Il y a là matière à une sorte d’exercice : « Je m’habituais à l’hallucination simple » écrivait Rimbaud. On comprend aisément combien la croyance inconsciente, par ailleurs si tenace en la nécessité du vieil ordre traditionnel a tôt fait ainsi de s’user. De là l’importance du surréalisme du point de vue de la finalité révolutionnaire : l’attitude mentale qu’il exige est bien « recréatrice à perte de vue de l’idée de révolution ». L’altération inconsciente du monde réel s’alimente de son altération consciente. Le chemin est frayé à la docilité qui devient progressivement envahissante, et apparaît d’elle-même sans qu’il soit besoin de lui faire appel. « Il en va des images surréalistes comme de ces images de l’opium que l’homme n’évoque plus, mais qui « s’offrent à lui spontanément, despotiquement. Il ne peut pas les congédier; car la volonté n’a plus de force et ne gouverne plus les facultés » (8). Sans doute est-il d’autres sources auxquelles la docilité peut s’alimenter : le rêve, les images hypnagogiques, et ces « phrases de réveil » que le dormeur rapporte à la rive comme un galet perdu.

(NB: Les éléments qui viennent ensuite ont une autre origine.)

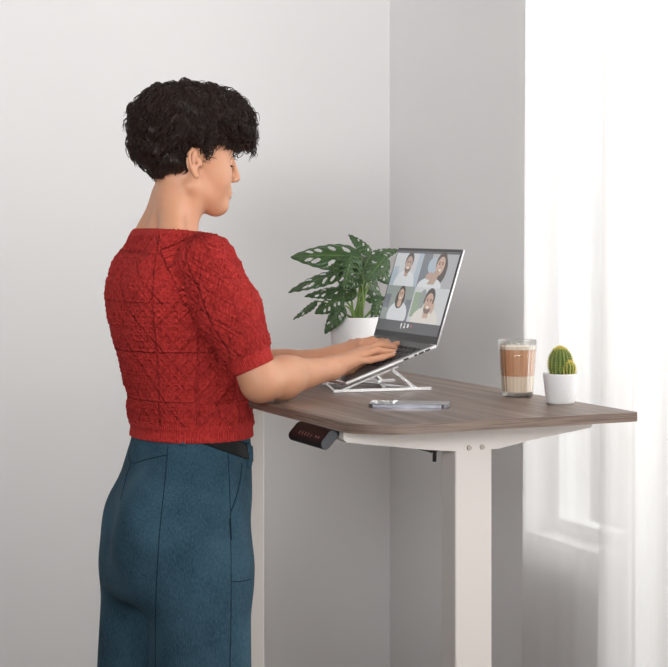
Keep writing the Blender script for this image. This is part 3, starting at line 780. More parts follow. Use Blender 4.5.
def nets(g, F):
    """surface nets -> verts, quads"""
    F = np.ascontiguousarray(F, dtype=np.float32); n = F.shape
    ins = F < 0
    c = np.zeros((n[0]-1, n[1]-1, n[2]-1), np.int8)
    for i in (0, 1):
        for j in (0, 1):
            for k in (0, 1): c += ins[i:n[0]-1+i, j:n[1]-1+j, k:n[2]-1+k]
    act = (c > 0) & (c < 8)
    idx = -np.ones(act.shape, np.int64); I, J, K = np.nonzero(act); idx[I, J, K] = np.arange(len(I))
    acc = np.zeros((len(I), 3)); cnt = np.zeros(len(I))
    cor = [(0, 0, 0), (1, 0, 0), (0, 1, 0), (1, 1, 0), (0, 0, 1), (1, 0, 1), (0, 1, 1), (1, 1, 1)]
    val = [F[I+a, J+b, K+d] for a, b, d in cor]
    for e0 in range(8):
        for ax, st in ((0, 1), (1, 2), (2, 4)):
            if cor[e0][ax]: continue
            e1 = e0+st; a, b = val[e0], val[e1]; m = (a < 0) != (b < 0)
            t = np.where(m, a/np.where(m, a-b, 1), 0)
            pt = np.array(cor[e0], float)[None, :]+np.zeros((len(I), 3)); pt[:, ax] += t
            acc[m] += pt[m]; cnt[m] += 1
    v = (np.stack([I, J, K], 1)+acc/cnt[:, None])*g.h+g.lo
    Q = []
    for ax in range(3):
        s0 = [slice(None)]*3; s1 = [slice(None)]*3; s0[ax] = slice(0, -1); s1[ax] = slice(1, None)
        a, b = ins[tuple(s0)], ins[tuple(s1)]; X = np.nonzero(a != b)
        X = np.stack(X, 1); o1, o2 = [(1, 2), (2, 0), (0, 1)][ax]
        ok = (X[:, o1] > 0) & (X[:, o2] > 0) & (X[:, o1] < n[o1]-1) & (X[:, o2] < n[o2]-1); X = X[ok]
        fl = a[X[:, 0], X[:, 1], X[:, 2]]
        def at(d1, d2):
            Y = X.copy(); Y[:, o1] -= d1; Y[:, o2] -= d2; return idx[Y[:, 0], Y[:, 1], Y[:, 2]]
        q = np.stack([at(0, 0), at(1, 0), at(1, 1), at(0, 1)], 1)
        q[~fl] = q[~fl][:, ::-1]; Q.append(q)
    return v, np.concatenate(Q)
def relax(v, q, it=1, f=.5):
    for _ in range(it):
        s = np.zeros_like(v); c = np.zeros(len(v))
        for k in range(4):
            a, b = q[:, k], q[:, (k+1) % 4]
            for d in range(3): s[:, d] += np.bincount(a, v[b, d], len(v)) + np.bincount(b, v[a, d], len(v))
            c += np.bincount(a, minlength=len(v)) + np.bincount(b, minlength=len(v))
        v = v*(1-f)+f*s/np.maximum(c, 1)[:, None]
    return v
def normals(v, q):
    n = np.cross(v[q[:, 2]]-v[q[:, 0]], v[q[:, 3]]-v[q[:, 1]]); o = np.zeros_like(v)
    for k in range(4):
        for d in range(3): o[:, d] += np.bincount(q[:, k], n[:, d], len(v))
    return o/(np.linalg.norm(o, axis=1)[:, None]+1e-12)
def mesh_from(name, v, q, m, parent, matidx=None):
    me = bpy.data.meshes.new(name); me.vertices.add(len(v)); me.vertices.foreach_set('co', v.astype(np.float32).ravel())
    me.loops.add(q.size); me.loops.foreach_set('vertex_index', q.astype(np.int32).ravel())
    me.polygons.add(len(q)); me.polygons.foreach_set('loop_start', np.arange(0, q.size, 4, dtype=np.int32))
    me.polygons.foreach_set('loop_total', np.full(len(q), 4, dtype=np.int32))
    me.update(calc_edges=True)
    o = link(name, me, m, parent, True)
    if matidx is not None: me.polygons.foreach_set('material_index', matidx.astype(np.int32))
    me.validate()
    return o

person = thing('person', 'person with short dark curly hair, red knitted top and blue jeans, typing at the desk', 'person', (O[0], O[1], 0), TH)
c_, s_ = .942, .336
def mkrows(rows, bc=0.0):
    out = []
    for y, l, r, wd in rows:
        mid = (l+r)/2; P = W_(mid, y, bc); m = (r-l)/2*scale_at(mid, bc)
        D = math.sqrt(max(m*m-(wd*s_)**2, .03**2))/c_
        out.append((P[2], P[0], bc, D, wd))
    return out
TOR = mkrows([(228, 150, 190, .07), (240, 135, 205, .11), (262, 119, 217, .150), (280, 110, 227, .163), (300, 107.5, 236, .165), (320, 109, 240, .160), (340, 114, 243, .152),
              (361, 120, 245, .147), (380, 124, 246, .145), (400, 128.5, 247, .146), (413, 128.5, 252, .151), (422, 128.5, 254.5, .153), (425, 131, 252, .147), (435, 129.5, 253, .149)])
HIP = mkrows([(424, 135, 249, .138), (440, 131, 250, .144), (470, 122, 251, .161), (492, 114.5, 251, .171), (531, 107, 251, .180), (568, 104, 250, .183), (600, 106, 249, .180)])
LEGR = mkrows([(540, 143, 251, .090), (600, 148, 251, .096), (667, 149, 252, .104), (910, 135, 262, .125)], -.098)
LEGL = mkrows([(540, 108, 205, .090), (600, 102, 203, .096), (667, 99, 202, .102), (910, 88, 205, .125)], .098)

# arm joints
SR = W_(207, 263, -.165); ER = W_(260, 382.5, -.215); WR = W_(331, 368.5, -.080)
SL = np.array([SR[0], .165, SR[2]]); EL = W_(243, 376, .20); WL = W_(338, 357, .125)
print('elbow R', ER, 'wristR', WR, 'EL', EL, 'WL', WL, 'forearmR', np.linalg.norm(WR-ER), 'upper', np.linalg.norm(SR-ER), 'L', np.linalg.norm(WL-EL), np.linalg.norm(SL-EL))

# keyboard plane helper in her frame
def kbd_z(pt):   # height of the laptop's top deck under a point of her frame
    wxy = O+N*pt[0]+L*pt[1]; x = (wxy-LP)@LN
    return LZ+.0145/math.cos(tilt)+x*math.tan(tilt)

def hand(g, wr, mcp, pip, dip, tip, th, elb):
    d = None
    def U(x, k=.010):
        nonlocal d
        d = x if d is None else smin(d, x, k)
    for i, m in enumerate(mcp):
        U(cap(g, wr+(m-wr)*.12, m, .0165 if i < 3 else .0155, .0105), .014)
        U(ell(g, m+np.array([0, 0, .001]), (.011, .0105, .0105)), .006)
    r0 = [.0092, .0094, .0088, .0080]
    for i in range(4):
        r = r0[i]
        f = cap(g, mcp[i], pip[i], r*1.06, r); f = smin(f, cap(g, pip[i], dip[i], r, r*.88), .003); f = smin(f, cap(g, dip[i], tip[i], r*.88, r*.72), .003)
        d = smin(d, f, .0045)
    f = cap(g, th[0], th[1], .015, .0125); f = smin(f, cap(g, th[1], th[2], .0115, .0105), .004); f = smin(f, cap(g, th[2], th[3], .0105, .0082), .004)
    d = smin(d, f, .009)
    return d
def lerp(a, b, t): return a*(1-t)+b*t
def fingers(mpx, ppx, dpx, tpx):
    return [[W_(*q) for q in s] for s in (mpx, ppx, dpx, tpx)]
# right hand: index, middle, ring, little
HR = fingers([(363, 351.5, .006), (364, 351.5, -.016), (361, 355.5, -.037), (355, 361, -.056)],
             [(381, 344.5, .022), (380, 345, -.006), (376, 350.5, -.033), (370, 360, -.058)],
             [(391, 347, .026), (389, 346.5, -.003), (386, 352, -.031), (382, 357.5, -.056)],
             [(397, 353, .028), (394.5, 351, -.001), (393, 355, -.030), (393, 355.5, -.052)])
THR = [W_(336, 370, -.060), W_(349, 369, -.028), W_(362, 366, -.004), W_(373, 361, .010)]
HL = fingers(*[[(x-5, y, b) for x, y, b in q] for q in ([(366, 345, .078), (363, 343.5, .099), (357, 344.5, .121), (350, 348, .140)],
             [(380, 342, .072), (377, 340.5, .098), (371, 341.5, .124), (362, 347, .147)],
             [(388, 345, .070), (386, 344, .097), (380, 345, .125), (370, 349, .149)],
             [(393, 349.5, .070), (391, 349, .097), (386, 349.5, .125), (376, 353, .150)])])
THL = [W_(344, 358, .110), W_(357, 360, .080), W_(369, 359, .060), W_(379, 356, .050)]
def fix(P, rad=.007):   # keep every joint above the keys
    for arr in P:
        for i, q in enumerate(arr):
            zmin = kbd_z(q)+rad
            if q[2] < zmin: arr[i] = np.array([q[0], q[1], zmin])
for P in (HR, HL): fix(P)
for T in (THR, THL):
    for i, q in enumerate(T): q[2] = max(q[2], kbd_z(q)+.009)
for nm, P in (('R', HR), ('L', HL)): print('tips above keys', nm, [round(float(q[2]-kbd_z(q)), 4) for q in P[3]], 'mcp', [round(float(q[2]-kbd_z(q)), 4) for q in P[0]])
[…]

Mais la tentation du hasard objectif est, de toutes, la plus aisée, la plus féconde. N’est-ce pas à elle qu’il appartiendra de mettre l’inspiration poétique à la portée de tout homme, de faire se réaliser quelque jour la parole de. Lautréamont : « La poésie doit être faite par tous, non par un » ? Briser le joug de l’utilité immédiate, actualiser la tendance profonde de l’homme à sortir de tout, pour mieux rentrer dans tout.

Jean CAZEAU


(1) Il semble qu’on ait généralement méconnu l’importance de cette première attitude. C’est ainsi que M. Rolland de Renéville dans un livre paru postérieurement à la rédaction du présent article (L'expérience poétique, Gallimard) insiste sur l’attachement exclusif des poètes surréalistes, à ce qu’il appelle « la méthode passive d’inspiration ». (2) A signaler dans cet ordre d’idées, la puissance de la dégradation, quelle soit artificielle ou naturelle (la vétusté, le moisi). Je songe en ce moment à une maison de campagne abandonnée, où j’ai pu ressentir le goût intense du délabrement, percevoir de toutes parts l’obsédante (et allusive) insinuation de l'eau. Les arbustes, les mousses et les rouilles crevaient les verrières du jardin d'hiver, lampaient les fauteuils de rotin. (3) La distinction entre « contenu latent » et « contenu manifeste » établie par Freud, quant au rêve, peut s’étendre à toute espèce de notion psychique. Le contenu latent étranger à l’action immédiate, considéré même comme doué d’une vertu inhibitrice, peut rester indéfiniment ignoré. Chercher à l'élucider est, de l’estime générale, un vice. Et cependant ce contenu est immense, il n'a même pas de limites. A une certaine profondeur en dessous du niveau ordinaire, les mains se nouent des quatre vents. (4) Tout négatif qu’il soit, ce recours à la volonté conditionne l'existence de la tentation elle-même. Il apporte également un élément téléologique de plus à la détection du hasard. (5) « Si le silence menace de s’établir pour peu que vous ayez commis une faute, une faute, peut-on dire, d’inattention, rompez sans hésiter avec une ligne trop claire. A la suite du mot dont l’origine vous semble suspecte, posez une lettre quelconque, la lettre 1 par exemple, toujours la lettre l, et ramenez l'arbitraire en imposant cette lettre pour initiale au mot qui suivra » (André Breton, Manifeste du Surréalisme). (6) Tel est l’écueil de cette « phénoménologie de l’imagination », par laquelle M. Roger Caillois souhaiterait remplacer la littérature et même l'art en général. L’imagination, pour fonctionner doit être passionnée et la phénoménologie de M. Caillois risquerait fort de demeurer sans phénomènes. (7) Cette chaîne, je m’assure que Rimbaud l’avait découverte : « je suis inventeur autrement méritant que tous ceux qui m’ont précédé, un musicien même, qui ai trouvé quelque chose comme la clef de l'amour » (Les Illuminations) (8) Baudelaire, cité par André Breton (Manifeste du Surréalité)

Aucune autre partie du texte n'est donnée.